Former French embassy employee Nazak Afshar, 58, was arrested last month on arrival at Tehran airport, website Kaleme said late on Sunday.
She was freed on bail from Evin prison after sentencing, it said. The Iranian judiciary has not commented on her case or made the charges against her public.
Afshar, who had dual citizenship, was arrested and tried in 2009 on charges of spying and acting against Iran's national security. No verdict was issued and she was freed following the intervention of the French government, leaving the country the same year.

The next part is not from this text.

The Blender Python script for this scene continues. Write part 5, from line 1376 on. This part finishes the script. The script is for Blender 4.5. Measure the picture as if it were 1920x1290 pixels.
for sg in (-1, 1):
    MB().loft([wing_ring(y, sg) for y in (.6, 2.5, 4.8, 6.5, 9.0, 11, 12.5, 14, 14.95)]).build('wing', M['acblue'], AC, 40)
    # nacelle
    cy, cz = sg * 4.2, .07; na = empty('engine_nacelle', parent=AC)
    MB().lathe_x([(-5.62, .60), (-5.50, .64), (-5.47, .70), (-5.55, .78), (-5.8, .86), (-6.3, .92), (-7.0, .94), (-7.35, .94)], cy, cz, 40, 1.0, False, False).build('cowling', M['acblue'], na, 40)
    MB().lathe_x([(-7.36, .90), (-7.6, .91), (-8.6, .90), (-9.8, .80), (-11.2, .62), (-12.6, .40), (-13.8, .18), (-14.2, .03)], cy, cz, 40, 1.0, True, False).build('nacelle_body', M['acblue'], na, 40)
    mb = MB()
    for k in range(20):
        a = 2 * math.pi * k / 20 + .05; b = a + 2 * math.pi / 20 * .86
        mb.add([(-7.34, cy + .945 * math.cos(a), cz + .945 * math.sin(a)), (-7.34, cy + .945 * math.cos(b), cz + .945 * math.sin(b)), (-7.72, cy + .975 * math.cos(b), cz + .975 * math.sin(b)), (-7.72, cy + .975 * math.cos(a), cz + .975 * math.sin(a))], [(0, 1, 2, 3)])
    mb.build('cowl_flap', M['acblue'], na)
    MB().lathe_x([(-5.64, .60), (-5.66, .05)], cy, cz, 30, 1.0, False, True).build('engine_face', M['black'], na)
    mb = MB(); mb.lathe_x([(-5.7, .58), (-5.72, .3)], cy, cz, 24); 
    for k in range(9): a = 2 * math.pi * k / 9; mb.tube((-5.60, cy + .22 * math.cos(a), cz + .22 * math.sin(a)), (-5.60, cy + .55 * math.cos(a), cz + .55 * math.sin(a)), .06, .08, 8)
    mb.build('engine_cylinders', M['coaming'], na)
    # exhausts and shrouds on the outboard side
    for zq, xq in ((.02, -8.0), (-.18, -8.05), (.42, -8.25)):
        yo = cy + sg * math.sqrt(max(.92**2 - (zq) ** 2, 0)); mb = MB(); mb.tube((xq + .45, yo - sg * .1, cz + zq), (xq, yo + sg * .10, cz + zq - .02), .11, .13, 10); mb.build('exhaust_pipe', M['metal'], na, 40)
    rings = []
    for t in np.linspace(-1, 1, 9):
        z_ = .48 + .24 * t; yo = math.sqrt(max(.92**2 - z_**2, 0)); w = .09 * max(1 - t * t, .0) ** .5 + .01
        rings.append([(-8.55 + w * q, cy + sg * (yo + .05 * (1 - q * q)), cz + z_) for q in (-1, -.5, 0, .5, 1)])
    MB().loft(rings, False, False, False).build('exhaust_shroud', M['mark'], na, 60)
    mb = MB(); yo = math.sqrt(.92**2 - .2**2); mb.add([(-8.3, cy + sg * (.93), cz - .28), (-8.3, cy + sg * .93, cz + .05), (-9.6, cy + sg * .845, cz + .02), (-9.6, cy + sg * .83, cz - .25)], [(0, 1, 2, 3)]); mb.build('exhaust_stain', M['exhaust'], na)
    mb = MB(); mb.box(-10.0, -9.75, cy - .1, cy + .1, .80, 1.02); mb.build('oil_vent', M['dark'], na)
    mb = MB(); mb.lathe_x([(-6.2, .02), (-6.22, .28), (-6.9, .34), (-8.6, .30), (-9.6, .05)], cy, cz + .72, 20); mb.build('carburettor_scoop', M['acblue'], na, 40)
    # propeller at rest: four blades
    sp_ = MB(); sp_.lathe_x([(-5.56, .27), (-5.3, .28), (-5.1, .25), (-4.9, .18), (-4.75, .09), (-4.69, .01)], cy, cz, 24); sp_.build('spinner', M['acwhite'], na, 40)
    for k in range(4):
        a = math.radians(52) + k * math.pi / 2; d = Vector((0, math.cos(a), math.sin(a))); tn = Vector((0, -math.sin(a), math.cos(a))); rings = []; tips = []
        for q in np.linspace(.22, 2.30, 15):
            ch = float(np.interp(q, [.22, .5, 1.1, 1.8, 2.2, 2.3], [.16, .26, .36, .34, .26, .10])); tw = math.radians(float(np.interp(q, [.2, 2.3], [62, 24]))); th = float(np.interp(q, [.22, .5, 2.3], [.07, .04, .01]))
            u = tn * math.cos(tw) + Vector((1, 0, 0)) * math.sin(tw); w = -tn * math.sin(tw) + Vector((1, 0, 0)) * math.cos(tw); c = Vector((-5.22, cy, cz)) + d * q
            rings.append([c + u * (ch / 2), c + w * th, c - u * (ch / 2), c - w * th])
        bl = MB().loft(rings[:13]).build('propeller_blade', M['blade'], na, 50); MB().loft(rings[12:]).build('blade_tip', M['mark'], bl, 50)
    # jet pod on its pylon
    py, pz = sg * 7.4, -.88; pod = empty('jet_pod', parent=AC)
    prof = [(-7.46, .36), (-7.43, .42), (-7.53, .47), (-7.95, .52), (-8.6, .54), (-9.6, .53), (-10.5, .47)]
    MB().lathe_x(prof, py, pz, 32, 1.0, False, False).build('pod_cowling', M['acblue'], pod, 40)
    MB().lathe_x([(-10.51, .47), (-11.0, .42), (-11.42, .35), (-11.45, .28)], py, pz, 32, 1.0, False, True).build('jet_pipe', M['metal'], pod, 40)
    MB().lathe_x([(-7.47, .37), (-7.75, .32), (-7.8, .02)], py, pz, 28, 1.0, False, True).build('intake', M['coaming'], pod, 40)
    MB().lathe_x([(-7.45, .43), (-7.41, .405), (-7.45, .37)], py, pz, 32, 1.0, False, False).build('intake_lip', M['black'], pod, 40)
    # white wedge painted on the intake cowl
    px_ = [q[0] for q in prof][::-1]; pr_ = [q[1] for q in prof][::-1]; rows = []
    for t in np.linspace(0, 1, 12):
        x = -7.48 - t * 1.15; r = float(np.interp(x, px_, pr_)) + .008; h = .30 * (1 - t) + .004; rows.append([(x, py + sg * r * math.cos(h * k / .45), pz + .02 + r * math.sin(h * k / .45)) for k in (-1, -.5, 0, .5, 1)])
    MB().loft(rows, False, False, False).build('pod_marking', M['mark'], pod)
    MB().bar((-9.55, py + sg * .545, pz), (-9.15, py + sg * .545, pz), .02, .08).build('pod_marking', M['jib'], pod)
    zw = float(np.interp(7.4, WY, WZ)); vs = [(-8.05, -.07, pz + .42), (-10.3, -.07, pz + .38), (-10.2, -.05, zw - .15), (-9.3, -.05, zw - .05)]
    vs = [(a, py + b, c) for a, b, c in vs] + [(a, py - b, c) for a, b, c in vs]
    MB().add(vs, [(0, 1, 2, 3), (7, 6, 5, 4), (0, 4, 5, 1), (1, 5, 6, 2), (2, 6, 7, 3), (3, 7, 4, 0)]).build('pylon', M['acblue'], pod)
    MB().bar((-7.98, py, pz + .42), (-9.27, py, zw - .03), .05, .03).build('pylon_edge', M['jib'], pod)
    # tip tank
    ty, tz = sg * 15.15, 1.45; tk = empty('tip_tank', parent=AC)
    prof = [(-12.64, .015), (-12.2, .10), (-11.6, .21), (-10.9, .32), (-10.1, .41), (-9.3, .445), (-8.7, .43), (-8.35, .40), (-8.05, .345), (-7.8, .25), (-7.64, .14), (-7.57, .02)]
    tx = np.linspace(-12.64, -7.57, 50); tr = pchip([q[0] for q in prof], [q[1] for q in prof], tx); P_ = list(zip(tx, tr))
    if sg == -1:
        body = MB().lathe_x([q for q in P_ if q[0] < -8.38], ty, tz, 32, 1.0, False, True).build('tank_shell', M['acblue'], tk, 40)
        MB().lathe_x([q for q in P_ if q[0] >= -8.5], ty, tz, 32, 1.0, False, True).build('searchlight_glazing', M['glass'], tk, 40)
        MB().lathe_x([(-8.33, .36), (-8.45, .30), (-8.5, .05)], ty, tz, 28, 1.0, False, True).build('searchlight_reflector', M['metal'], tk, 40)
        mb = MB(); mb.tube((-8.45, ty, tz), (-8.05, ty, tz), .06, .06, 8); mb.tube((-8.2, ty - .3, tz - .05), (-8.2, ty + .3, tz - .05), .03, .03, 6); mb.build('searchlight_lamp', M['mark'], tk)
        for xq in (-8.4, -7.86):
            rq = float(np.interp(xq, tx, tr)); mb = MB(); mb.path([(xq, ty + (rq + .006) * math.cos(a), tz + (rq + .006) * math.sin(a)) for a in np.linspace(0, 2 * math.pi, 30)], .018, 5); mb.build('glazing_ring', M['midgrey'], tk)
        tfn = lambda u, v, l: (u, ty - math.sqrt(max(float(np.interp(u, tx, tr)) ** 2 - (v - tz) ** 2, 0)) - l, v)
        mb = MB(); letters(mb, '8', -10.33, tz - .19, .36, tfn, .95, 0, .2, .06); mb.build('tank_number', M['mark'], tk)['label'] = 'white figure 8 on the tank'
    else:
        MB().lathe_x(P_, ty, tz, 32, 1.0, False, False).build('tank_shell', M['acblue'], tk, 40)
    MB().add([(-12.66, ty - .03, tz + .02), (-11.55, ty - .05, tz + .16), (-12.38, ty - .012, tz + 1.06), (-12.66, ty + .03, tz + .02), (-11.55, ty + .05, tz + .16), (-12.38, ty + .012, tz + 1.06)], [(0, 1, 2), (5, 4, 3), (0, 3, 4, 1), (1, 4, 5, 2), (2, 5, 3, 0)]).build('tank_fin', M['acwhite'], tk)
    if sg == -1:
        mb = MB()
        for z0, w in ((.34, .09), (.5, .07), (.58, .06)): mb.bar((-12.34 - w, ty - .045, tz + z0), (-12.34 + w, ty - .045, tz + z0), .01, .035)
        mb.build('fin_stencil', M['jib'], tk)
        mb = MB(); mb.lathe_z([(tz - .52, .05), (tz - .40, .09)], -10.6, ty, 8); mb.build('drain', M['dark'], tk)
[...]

The potential opening up to the West after last year's nuclear deal has alarmed Iranian hardliners, and Afshar's arrest appears to be part of a crackdown against what some officials have portrayed as Western infiltration.
Several other dual-nationality citizens or expatriates have been arrested on returning to visit Iran, and a spokesman for the Iranian judiciary said on Sunday that four had recently been sentenced for their connections to foreign countries.
"Five people who were arrested recently for their connections outside the country were put on trial ...and four of them have received their sentences," Gholamhossein Mohseni Ejei was quoted as saying by the Tasnim news agency.
Iran does not recognize dual nationality.
Iranian conservative media reported last week that the presenter of a pro-opposition television channel was arrested as he traveled to Iran in "the disguise of visiting relatives."
Sabri Hassanpour, was host of the online network "Simay-e Rahayi" (Liberation TV) in the Netherlands, and an outspoken critic of the Islamic Republic.
Other dual nationals Iran is holding include Iranian-Briton Kamal Foroughi, 76, who was arrested in 2011 while working in Tehran as a business consultant. Iranian-US citizens Siamak Namazi and his 80-year-old father, Baquer, are also in jail.
Iran's judiciary spokesman said in January that most of the detained dual nationals were facing espionage charges.